- JOB:
Retype, exactly as written, every line from the one containing "Write part 3 of" down to the one containing "3, y_ * 0, 8) - .5)", including both, and nothing else.

- TASK INPUT:
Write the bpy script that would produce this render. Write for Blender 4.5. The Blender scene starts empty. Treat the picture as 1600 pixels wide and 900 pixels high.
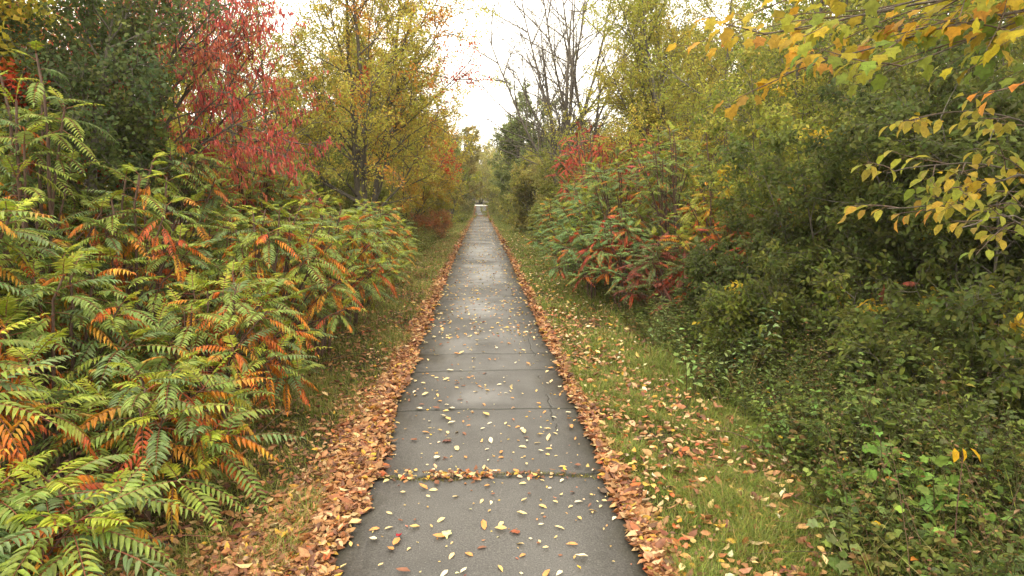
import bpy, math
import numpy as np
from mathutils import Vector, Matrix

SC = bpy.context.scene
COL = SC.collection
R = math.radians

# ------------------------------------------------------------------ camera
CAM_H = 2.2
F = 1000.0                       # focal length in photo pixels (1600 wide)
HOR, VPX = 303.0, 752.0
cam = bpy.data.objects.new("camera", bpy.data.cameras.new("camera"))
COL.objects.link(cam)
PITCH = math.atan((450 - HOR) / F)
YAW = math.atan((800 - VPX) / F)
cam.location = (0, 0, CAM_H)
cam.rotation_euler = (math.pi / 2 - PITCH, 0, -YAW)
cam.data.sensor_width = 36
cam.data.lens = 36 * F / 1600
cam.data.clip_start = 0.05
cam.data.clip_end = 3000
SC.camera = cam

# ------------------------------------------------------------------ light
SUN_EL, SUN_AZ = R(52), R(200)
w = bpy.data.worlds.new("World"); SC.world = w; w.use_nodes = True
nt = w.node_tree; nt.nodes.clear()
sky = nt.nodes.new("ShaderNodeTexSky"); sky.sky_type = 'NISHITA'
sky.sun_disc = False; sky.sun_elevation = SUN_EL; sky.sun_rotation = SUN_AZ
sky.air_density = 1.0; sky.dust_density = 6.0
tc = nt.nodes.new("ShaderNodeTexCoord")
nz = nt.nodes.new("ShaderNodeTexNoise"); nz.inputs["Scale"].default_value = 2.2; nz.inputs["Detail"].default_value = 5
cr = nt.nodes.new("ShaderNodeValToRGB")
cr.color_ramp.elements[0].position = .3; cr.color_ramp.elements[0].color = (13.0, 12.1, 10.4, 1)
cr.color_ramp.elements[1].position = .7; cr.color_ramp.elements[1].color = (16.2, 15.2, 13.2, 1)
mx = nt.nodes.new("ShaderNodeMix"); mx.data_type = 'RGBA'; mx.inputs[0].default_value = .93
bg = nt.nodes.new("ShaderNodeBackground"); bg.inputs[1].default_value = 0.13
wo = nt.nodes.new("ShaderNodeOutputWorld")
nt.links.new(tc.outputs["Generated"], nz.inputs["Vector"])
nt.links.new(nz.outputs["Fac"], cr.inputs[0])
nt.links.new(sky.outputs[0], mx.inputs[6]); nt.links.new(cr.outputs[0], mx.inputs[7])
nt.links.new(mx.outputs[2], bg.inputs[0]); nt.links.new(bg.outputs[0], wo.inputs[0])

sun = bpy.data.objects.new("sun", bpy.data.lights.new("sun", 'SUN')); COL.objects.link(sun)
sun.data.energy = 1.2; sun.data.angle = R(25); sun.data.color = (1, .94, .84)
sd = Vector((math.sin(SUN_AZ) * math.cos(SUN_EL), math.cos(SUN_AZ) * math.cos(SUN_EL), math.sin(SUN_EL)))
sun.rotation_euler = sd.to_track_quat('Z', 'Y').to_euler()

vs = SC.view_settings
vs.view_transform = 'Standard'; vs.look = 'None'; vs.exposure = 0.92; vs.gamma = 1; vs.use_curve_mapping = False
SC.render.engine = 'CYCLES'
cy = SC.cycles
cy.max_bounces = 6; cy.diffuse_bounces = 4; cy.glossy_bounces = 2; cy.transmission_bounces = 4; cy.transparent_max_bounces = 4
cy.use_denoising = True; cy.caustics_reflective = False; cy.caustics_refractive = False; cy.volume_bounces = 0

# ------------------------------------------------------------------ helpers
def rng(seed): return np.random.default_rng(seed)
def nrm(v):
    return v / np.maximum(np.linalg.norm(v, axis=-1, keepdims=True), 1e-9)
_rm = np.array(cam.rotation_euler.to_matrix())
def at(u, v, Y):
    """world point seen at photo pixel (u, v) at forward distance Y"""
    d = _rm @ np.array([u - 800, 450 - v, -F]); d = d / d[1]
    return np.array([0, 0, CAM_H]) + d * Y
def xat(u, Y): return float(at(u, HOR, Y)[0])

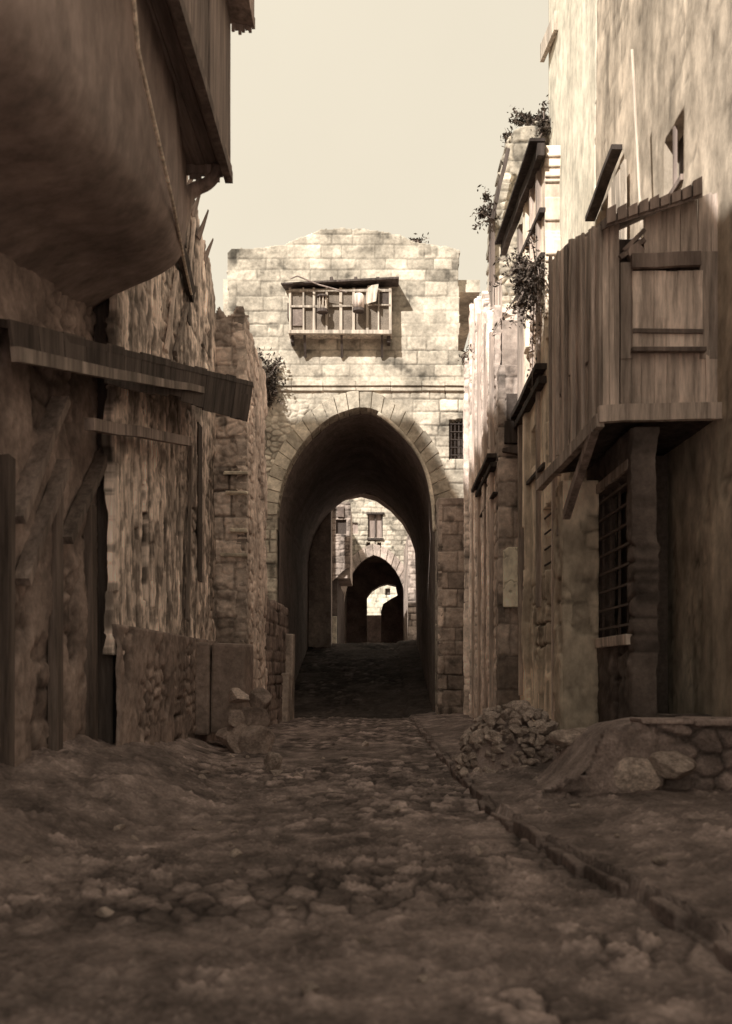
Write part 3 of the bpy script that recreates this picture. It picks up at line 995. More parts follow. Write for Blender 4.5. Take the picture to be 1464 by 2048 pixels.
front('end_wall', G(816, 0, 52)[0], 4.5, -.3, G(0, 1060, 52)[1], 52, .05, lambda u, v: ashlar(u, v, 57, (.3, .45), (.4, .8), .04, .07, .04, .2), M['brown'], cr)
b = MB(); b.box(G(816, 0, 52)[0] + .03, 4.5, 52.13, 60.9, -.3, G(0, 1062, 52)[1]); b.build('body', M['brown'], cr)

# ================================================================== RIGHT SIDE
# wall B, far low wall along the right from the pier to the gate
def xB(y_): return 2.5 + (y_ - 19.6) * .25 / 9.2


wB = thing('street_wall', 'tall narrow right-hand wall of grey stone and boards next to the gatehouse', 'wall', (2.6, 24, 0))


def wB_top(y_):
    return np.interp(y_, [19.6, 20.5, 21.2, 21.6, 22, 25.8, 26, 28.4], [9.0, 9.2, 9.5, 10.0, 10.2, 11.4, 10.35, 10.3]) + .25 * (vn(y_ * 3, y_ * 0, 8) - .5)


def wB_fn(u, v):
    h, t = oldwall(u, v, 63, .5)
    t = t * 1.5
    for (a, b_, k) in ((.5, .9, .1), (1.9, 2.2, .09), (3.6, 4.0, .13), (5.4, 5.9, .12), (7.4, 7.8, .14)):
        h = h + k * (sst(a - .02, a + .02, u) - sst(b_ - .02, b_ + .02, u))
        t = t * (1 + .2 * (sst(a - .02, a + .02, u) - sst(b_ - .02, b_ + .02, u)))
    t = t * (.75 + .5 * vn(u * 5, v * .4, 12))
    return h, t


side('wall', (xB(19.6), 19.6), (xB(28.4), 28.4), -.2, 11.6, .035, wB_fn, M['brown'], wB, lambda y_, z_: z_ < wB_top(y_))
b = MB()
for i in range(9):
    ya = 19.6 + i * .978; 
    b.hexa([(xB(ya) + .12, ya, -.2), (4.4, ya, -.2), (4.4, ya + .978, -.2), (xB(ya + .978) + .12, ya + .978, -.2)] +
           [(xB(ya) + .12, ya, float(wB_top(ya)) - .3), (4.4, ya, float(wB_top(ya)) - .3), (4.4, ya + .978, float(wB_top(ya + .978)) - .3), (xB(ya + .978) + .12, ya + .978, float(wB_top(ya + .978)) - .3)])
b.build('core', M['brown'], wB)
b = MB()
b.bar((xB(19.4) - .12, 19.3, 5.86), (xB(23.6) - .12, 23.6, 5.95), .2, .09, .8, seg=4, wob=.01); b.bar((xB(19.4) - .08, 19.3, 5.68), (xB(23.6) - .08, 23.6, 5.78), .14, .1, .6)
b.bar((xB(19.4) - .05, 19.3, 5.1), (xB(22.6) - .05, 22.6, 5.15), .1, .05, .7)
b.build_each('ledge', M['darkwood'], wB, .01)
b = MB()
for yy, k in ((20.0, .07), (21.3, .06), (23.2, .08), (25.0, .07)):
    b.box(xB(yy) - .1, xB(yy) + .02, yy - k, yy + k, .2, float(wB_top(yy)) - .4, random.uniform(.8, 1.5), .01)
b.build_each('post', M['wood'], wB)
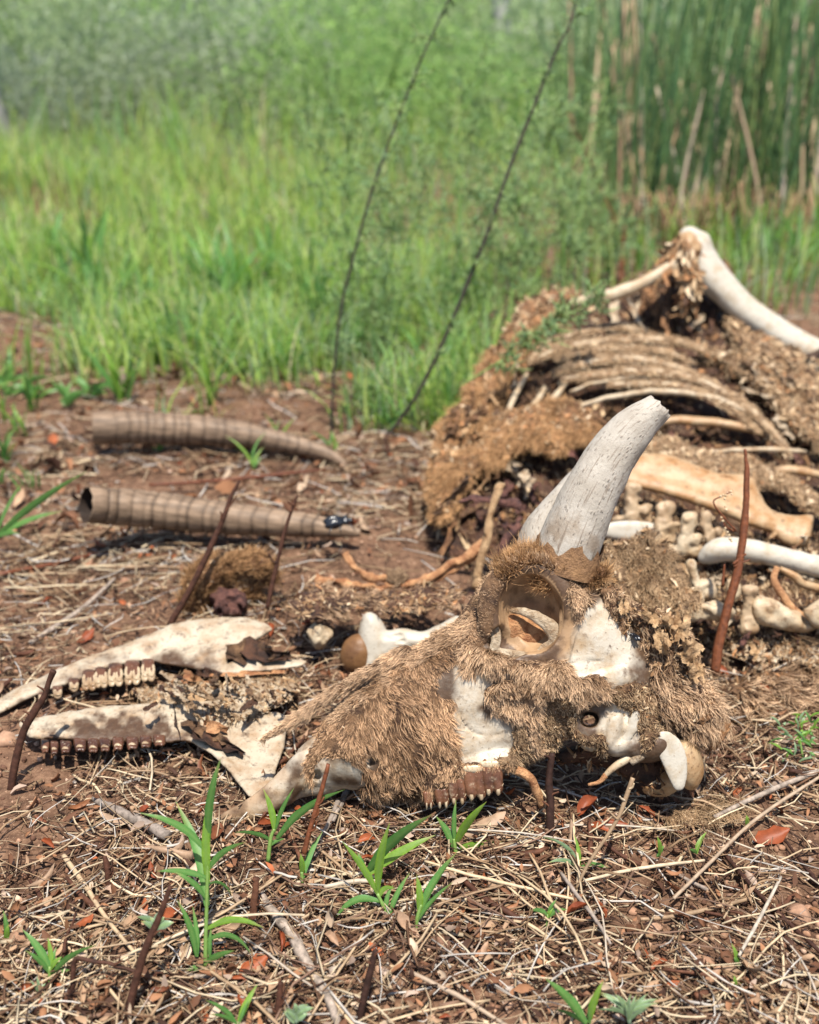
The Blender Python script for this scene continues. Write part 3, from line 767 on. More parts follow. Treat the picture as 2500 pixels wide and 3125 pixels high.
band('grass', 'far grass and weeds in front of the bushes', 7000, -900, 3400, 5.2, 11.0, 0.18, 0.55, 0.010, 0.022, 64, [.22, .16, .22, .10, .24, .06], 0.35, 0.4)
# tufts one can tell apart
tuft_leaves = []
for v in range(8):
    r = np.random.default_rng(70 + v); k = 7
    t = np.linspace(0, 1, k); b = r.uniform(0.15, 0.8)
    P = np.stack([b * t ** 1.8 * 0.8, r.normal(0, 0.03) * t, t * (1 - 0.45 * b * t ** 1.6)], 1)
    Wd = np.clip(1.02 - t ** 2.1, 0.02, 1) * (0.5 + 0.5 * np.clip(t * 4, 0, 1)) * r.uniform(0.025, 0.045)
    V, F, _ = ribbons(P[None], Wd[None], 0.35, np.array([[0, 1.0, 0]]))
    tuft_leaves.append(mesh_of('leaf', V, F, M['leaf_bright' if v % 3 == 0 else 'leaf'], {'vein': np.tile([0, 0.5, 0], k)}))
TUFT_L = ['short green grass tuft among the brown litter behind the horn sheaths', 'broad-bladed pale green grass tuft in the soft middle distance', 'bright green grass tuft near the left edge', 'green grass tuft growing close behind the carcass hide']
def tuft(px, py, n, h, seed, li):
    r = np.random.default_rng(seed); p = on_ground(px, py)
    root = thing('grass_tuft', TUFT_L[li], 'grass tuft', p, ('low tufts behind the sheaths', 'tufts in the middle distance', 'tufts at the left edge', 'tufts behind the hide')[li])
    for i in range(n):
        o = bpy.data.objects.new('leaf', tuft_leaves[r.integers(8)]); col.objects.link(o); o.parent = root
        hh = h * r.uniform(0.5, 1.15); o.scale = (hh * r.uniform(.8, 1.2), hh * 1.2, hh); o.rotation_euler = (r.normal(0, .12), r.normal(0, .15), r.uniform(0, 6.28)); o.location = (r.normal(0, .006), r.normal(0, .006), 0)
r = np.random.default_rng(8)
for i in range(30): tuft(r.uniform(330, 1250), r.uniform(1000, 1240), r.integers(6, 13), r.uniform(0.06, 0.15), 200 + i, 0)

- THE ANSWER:
Write part 3 of the bpy script that recreates this picture. It picks up at line 995. More parts follow. Write for Blender 4.5. Take the picture to be 1464 by 2048 pixels.
front('end_wall', G(816, 0, 52)[0], 4.5, -.3, G(0, 1060, 52)[1], 52, .05, lambda u, v: ashlar(u, v, 57, (.3, .45), (.4, .8), .04, .07, .04, .2), M['brown'], cr)
b = MB(); b.box(G(816, 0, 52)[0] + .03, 4.5, 52.13, 60.9, -.3, G(0, 1062, 52)[1]); b.build('body', M['brown'], cr)

# ================================================================== RIGHT SIDE
# wall B, far low wall along the right from the pier to the gate
def xB(y_): return 2.5 + (y_ - 19.6) * .25 / 9.2


wB = thing('street_wall', 'tall narrow right-hand wall of grey stone and boards next to the gatehouse', 'wall', (2.6, 24, 0))


def wB_top(y_):
    return np.interp(y_, [19.6, 20.5, 21.2, 21.6, 22, 25.8, 26, 28.4], [9.0, 9.2, 9.5, 10.0, 10.2, 11.4, 10.35, 10.3]) + .25 * (vn(y_ * 3, y_ * 0, 8) - .5)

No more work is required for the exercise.